The trouble with minimal-ingredient recipes
January 27, 2017 by DarcieOne of the most frequently clicked recipe subcategory for many food websites is the “5 ingredients or fewer” section. Cooks looking for simple meals flock to those minimalist recipes. Bonnie Berwick investigates this phenomenon in a recent Washington Post article, wondering why these recipes often leave out a few essential ingredients – and why they frequently disappoint.
Most of these recipes, Berwick points out, don’t mention salt or pepper even though they are usually called for in the instructions to the recipe. Other spices don’t get the same treatment. But is this lie of omission really that important? Probably not, and there is a reason they’re left out. Rozanne Gold, author of the James Beard award-winning cookbook Recipes 1-2-3 (published in 1996), states that the “idea of ingredients you can count on the fingers of one hand has to do with cooks not being intimidated.” Her simple recipes were created as a counterpoint to the mid-90s trends of “pile-on” restaurant dishes. Gold felt that these overly complex foods got in the way of truly appreciating quality food.

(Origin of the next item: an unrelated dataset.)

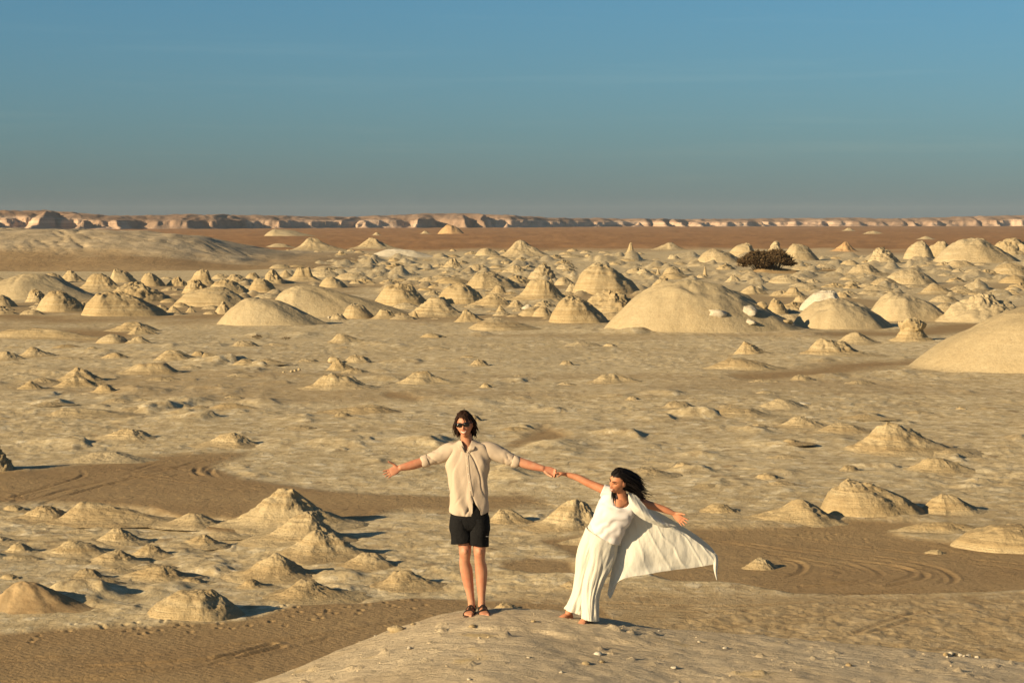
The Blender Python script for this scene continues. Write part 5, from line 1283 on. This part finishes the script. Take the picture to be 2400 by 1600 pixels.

The bigger problem many limited-ingredient recipes (especially those touted as “quick and easy”) face is that the results can be so disappointing, Berwick says. The reduction in ingredients can lead to bland, forgettable results. While some items, like garden-fresh produce, don’t require a laundry list of flavor enhancers to make them pop, other minimal ingredient recipes can be lackluster, especially if the main ingredient is not a perfect specimen. Lisa Ekus, literary agent behind last year’s well-regarded Victuals cookbook, says that with these shortcut recipes, “you can’t have cheap – meaning economical – and fast and good. Something’s got to give.”
But like most rules, there are exceptions. Gold’s cookbook discussed above is praised by both Ekus and Berwick. It was the inspiration for the long-running “Minimalist” column in the New York Times. Gold passed on writing the column due to a scheduling conflict, but wrote an additional eight cookbooks in the same vein.
I think we can all appreciate the depth of flavor you can coax out of a few ingredients, like Marcella Hazan’s simple yet exquisite four-ingredient pasta sauce counting the salt!), pictured above. What is your favorite minimal ingredient recipe?